SET EXERCISE:
Copy out all of the data exactly as it appears.

━━━━━ THE INPUT

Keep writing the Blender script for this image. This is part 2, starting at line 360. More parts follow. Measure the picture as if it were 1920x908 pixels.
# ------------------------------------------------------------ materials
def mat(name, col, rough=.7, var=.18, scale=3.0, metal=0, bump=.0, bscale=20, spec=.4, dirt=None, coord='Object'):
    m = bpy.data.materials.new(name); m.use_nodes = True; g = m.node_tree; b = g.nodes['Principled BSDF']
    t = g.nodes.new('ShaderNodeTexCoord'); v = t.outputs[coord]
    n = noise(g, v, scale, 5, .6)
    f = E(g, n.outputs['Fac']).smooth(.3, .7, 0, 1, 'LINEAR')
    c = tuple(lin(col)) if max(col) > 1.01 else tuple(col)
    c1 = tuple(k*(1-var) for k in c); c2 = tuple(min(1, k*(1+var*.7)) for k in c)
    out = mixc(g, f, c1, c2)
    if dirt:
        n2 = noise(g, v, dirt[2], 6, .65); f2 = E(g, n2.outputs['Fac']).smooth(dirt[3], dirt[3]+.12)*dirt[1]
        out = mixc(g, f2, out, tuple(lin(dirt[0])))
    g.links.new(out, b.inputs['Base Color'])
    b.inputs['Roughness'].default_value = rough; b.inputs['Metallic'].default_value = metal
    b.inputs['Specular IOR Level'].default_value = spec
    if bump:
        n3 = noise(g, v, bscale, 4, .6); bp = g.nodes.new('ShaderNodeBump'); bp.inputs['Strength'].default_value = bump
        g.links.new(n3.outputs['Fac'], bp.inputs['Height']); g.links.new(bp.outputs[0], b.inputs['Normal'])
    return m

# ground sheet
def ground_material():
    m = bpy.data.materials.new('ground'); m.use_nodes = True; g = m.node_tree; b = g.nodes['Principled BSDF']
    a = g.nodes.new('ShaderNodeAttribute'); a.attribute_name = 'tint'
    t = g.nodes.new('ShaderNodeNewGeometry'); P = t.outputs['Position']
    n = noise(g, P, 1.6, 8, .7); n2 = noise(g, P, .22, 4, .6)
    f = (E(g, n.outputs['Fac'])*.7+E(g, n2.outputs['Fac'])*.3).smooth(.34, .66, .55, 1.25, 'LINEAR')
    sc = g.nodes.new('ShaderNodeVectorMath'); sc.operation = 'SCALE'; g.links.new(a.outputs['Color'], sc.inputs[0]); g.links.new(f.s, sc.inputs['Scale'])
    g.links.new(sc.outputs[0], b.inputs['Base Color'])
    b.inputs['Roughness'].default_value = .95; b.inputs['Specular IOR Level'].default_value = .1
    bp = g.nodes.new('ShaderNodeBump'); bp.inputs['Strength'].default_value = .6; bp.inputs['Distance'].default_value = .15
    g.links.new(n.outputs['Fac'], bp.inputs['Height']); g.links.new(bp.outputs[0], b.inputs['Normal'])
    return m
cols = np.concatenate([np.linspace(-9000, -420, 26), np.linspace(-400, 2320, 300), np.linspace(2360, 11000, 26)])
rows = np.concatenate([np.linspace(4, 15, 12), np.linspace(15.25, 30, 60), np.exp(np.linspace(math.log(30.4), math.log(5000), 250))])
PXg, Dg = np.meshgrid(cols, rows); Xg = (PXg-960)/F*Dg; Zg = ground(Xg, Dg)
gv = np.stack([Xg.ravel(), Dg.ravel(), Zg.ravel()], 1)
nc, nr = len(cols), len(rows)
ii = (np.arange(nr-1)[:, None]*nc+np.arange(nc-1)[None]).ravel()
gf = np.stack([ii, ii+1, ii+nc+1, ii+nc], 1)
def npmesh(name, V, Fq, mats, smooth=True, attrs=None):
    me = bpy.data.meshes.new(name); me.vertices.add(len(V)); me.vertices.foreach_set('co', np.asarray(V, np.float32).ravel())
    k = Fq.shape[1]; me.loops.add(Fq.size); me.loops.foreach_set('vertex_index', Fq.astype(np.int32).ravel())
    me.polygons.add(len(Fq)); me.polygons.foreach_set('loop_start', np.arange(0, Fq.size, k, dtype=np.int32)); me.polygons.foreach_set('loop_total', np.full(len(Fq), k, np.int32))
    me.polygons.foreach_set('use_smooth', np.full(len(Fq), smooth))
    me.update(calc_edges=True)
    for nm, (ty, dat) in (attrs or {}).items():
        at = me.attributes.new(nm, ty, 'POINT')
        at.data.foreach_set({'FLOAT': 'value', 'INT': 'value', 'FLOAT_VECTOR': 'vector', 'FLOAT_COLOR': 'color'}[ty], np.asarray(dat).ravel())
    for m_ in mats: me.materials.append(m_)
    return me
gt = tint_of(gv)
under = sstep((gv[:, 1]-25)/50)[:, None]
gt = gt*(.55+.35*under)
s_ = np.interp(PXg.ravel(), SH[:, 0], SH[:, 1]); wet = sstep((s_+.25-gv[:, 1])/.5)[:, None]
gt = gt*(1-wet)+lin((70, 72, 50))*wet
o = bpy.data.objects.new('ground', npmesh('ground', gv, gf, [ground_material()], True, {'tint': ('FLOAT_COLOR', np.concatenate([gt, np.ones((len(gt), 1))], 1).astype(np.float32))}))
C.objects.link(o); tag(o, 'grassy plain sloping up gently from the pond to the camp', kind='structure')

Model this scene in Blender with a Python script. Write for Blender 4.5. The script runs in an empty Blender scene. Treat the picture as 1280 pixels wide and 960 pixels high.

━━━━━━━━━━

FINISHED ANSWER:
Keep writing the Blender script for this image. This is part 2, starting at line 360. More parts follow. Measure the picture as if it were 1920x908 pixels.
# ------------------------------------------------------------ materials
def mat(name, col, rough=.7, var=.18, scale=3.0, metal=0, bump=.0, bscale=20, spec=.4, dirt=None, coord='Object'):
    m = bpy.data.materials.new(name); m.use_nodes = True; g = m.node_tree; b = g.nodes['Principled BSDF']
    t = g.nodes.new('ShaderNodeTexCoord'); v = t.outputs[coord]
    n = noise(g, v, scale, 5, .6)
    f = E(g, n.outputs['Fac']).smooth(.3, .7, 0, 1, 'LINEAR')
    c = tuple(lin(col)) if max(col) > 1.01 else tuple(col)
    c1 = tuple(k*(1-var) for k in c); c2 = tuple(min(1, k*(1+var*.7)) for k in c)
    out = mixc(g, f, c1, c2)
    if dirt:
        n2 = noise(g, v, dirt[2], 6, .65); f2 = E(g, n2.outputs['Fac']).smooth(dirt[3], dirt[3]+.12)*dirt[1]
        out = mixc(g, f2, out, tuple(lin(dirt[0])))
    g.links.new(out, b.inputs['Base Color'])
    b.inputs['Roughness'].default_value = rough; b.inputs['Metallic'].default_value = metal
    b.inputs['Specular IOR Level'].default_value = spec
    if bump:
        n3 = noise(g, v, bscale, 4, .6); bp = g.nodes.new('ShaderNodeBump'); bp.inputs['Strength'].default_value = bump
        g.links.new(n3.outputs['Fac'], bp.inputs['Height']); g.links.new(bp.outputs[0], b.inputs['Normal'])
    return m

# ground sheet
def ground_material():
    m = bpy.data.materials.new('ground'); m.use_nodes = True; g = m.node_tree; b = g.nodes['Principled BSDF']
    a = g.nodes.new('ShaderNodeAttribute'); a.attribute_name = 'tint'
    t = g.nodes.new('ShaderNodeNewGeometry'); P = t.outputs['Position']
    n = noise(g, P, 1.6, 8, .7); n2 = noise(g, P, .22, 4, .6)
    f = (E(g, n.outputs['Fac'])*.7+E(g, n2.outputs['Fac'])*.3).smooth(.34, .66, .55, 1.25, 'LINEAR')
    sc = g.nodes.new('ShaderNodeVectorMath'); sc.operation = 'SCALE'; g.links.new(a.outputs['Color'], sc.inputs[0]); g.links.new(f.s, sc.inputs['Scale'])
    g.links.new(sc.outputs[0], b.inputs['Base Color'])
    b.inputs['Roughness'].default_value = .95; b.inputs['Specular IOR Level'].default_value = .1
    bp = g.nodes.new('ShaderNodeBump'); bp.inputs['Strength'].default_value = .6; bp.inputs['Distance'].default_value = .15
    g.links.new(n.outputs['Fac'], bp.inputs['Height']); g.links.new(bp.outputs[0], b.inputs['Normal'])
    return m
cols = np.concatenate([np.linspace(-9000, -420, 26), np.linspace(-400, 2320, 300), np.linspace(2360, 11000, 26)])
rows = np.concatenate([np.linspace(4, 15, 12), np.linspace(15.25, 30, 60), np.exp(np.linspace(math.log(30.4), math.log(5000), 250))])
PXg, Dg = np.meshgrid(cols, rows); Xg = (PXg-960)/F*Dg; Zg = ground(Xg, Dg)
gv = np.stack([Xg.ravel(), Dg.ravel(), Zg.ravel()], 1)
nc, nr = len(cols), len(rows)
ii = (np.arange(nr-1)[:, None]*nc+np.arange(nc-1)[None]).ravel()
gf = np.stack([ii, ii+1, ii+nc+1, ii+nc], 1)
def npmesh(name, V, Fq, mats, smooth=True, attrs=None):
    me = bpy.data.meshes.new(name); me.vertices.add(len(V)); me.vertices.foreach_set('co', np.asarray(V, np.float32).ravel())
    k = Fq.shape[1]; me.loops.add(Fq.size); me.loops.foreach_set('vertex_index', Fq.astype(np.int32).ravel())
    me.polygons.add(len(Fq)); me.polygons.foreach_set('loop_start', np.arange(0, Fq.size, k, dtype=np.int32)); me.polygons.foreach_set('loop_total', np.full(len(Fq), k, np.int32))
    me.polygons.foreach_set('use_smooth', np.full(len(Fq), smooth))
    me.update(calc_edges=True)
    for nm, (ty, dat) in (attrs or {}).items():
        at = me.attributes.new(nm, ty, 'POINT')
        at.data.foreach_set({'FLOAT': 'value', 'INT': 'value', 'FLOAT_VECTOR': 'vector', 'FLOAT_COLOR': 'color'}[ty], np.asarray(dat).ravel())
    for m_ in mats: me.materials.append(m_)
    return me
gt = tint_of(gv)
under = sstep((gv[:, 1]-25)/50)[:, None]
gt = gt*(.55+.35*under)
s_ = np.interp(PXg.ravel(), SH[:, 0], SH[:, 1]); wet = sstep((s_+.25-gv[:, 1])/.5)[:, None]
gt = gt*(1-wet)+lin((70, 72, 50))*wet
o = bpy.data.objects.new('ground', npmesh('ground', gv, gf, [ground_material()], True, {'tint': ('FLOAT_COLOR', np.concatenate([gt, np.ones((len(gt), 1))], 1).astype(np.float32))}))
C.objects.link(o); tag(o, 'grassy plain sloping up gently from the pond to the camp', kind='structure')

Model this scene in Blender with a Python script. Write for Blender 4.5. The script runs in an empty Blender scene. Treat the picture as 1280 pixels wide and 960 pixels high.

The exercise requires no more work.